(Supplied information)
════════
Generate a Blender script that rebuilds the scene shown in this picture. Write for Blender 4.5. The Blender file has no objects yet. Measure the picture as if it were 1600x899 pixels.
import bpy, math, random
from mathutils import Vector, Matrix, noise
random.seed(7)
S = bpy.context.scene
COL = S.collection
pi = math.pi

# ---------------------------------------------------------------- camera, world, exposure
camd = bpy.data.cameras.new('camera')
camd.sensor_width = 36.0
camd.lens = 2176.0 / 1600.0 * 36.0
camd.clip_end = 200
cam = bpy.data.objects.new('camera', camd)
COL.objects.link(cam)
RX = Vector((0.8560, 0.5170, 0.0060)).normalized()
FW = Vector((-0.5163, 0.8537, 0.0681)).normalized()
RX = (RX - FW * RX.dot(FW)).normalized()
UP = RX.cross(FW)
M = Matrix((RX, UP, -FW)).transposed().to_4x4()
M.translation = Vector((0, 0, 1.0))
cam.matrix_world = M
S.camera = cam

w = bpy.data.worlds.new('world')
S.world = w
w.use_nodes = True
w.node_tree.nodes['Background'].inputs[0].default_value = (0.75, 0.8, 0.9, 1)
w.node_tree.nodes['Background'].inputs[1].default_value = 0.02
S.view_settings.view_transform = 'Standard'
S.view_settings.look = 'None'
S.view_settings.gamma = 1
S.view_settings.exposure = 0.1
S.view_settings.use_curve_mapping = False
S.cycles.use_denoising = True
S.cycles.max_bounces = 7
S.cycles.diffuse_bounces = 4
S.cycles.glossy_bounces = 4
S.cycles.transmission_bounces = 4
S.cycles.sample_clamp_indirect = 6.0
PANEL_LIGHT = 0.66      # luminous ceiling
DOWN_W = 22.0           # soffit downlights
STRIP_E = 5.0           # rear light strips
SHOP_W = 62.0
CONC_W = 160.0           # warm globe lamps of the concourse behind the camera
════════
(Exercise description)
Take the data above and return it exactly.

(Answer to the exercise)
Generate a Blender script that rebuilds the scene shown in this picture. Write for Blender 4.5. The Blender file has no objects yet. Measure the picture as if it were 1600x899 pixels.
import bpy, math, random
from mathutils import Vector, Matrix, noise
random.seed(7)
S = bpy.context.scene
COL = S.collection
pi = math.pi

# ---------------------------------------------------------------- camera, world, exposure
camd = bpy.data.cameras.new('camera')
camd.sensor_width = 36.0
camd.lens = 2176.0 / 1600.0 * 36.0
camd.clip_end = 200
cam = bpy.data.objects.new('camera', camd)
COL.objects.link(cam)
RX = Vector((0.8560, 0.5170, 0.0060)).normalized()
FW = Vector((-0.5163, 0.8537, 0.0681)).normalized()
RX = (RX - FW * RX.dot(FW)).normalized()
UP = RX.cross(FW)
M = Matrix((RX, UP, -FW)).transposed().to_4x4()
M.translation = Vector((0, 0, 1.0))
cam.matrix_world = M
S.camera = cam

w = bpy.data.worlds.new('world')
S.world = w
w.use_nodes = True
w.node_tree.nodes['Background'].inputs[0].default_value = (0.75, 0.8, 0.9, 1)
w.node_tree.nodes['Background'].inputs[1].default_value = 0.02
S.view_settings.view_transform = 'Standard'
S.view_settings.look = 'None'
S.view_settings.gamma = 1
S.view_settings.exposure = 0.1
S.view_settings.use_curve_mapping = False
S.cycles.use_denoising = True
S.cycles.max_bounces = 7
S.cycles.diffuse_bounces = 4
S.cycles.glossy_bounces = 4
S.cycles.transmission_bounces = 4
S.cycles.sample_clamp_indirect = 6.0
PANEL_LIGHT = 0.66      # luminous ceiling
DOWN_W = 22.0           # soffit downlights
STRIP_E = 5.0           # rear light strips
SHOP_W = 62.0
CONC_W = 160.0           # warm globe lamps of the concourse behind the camera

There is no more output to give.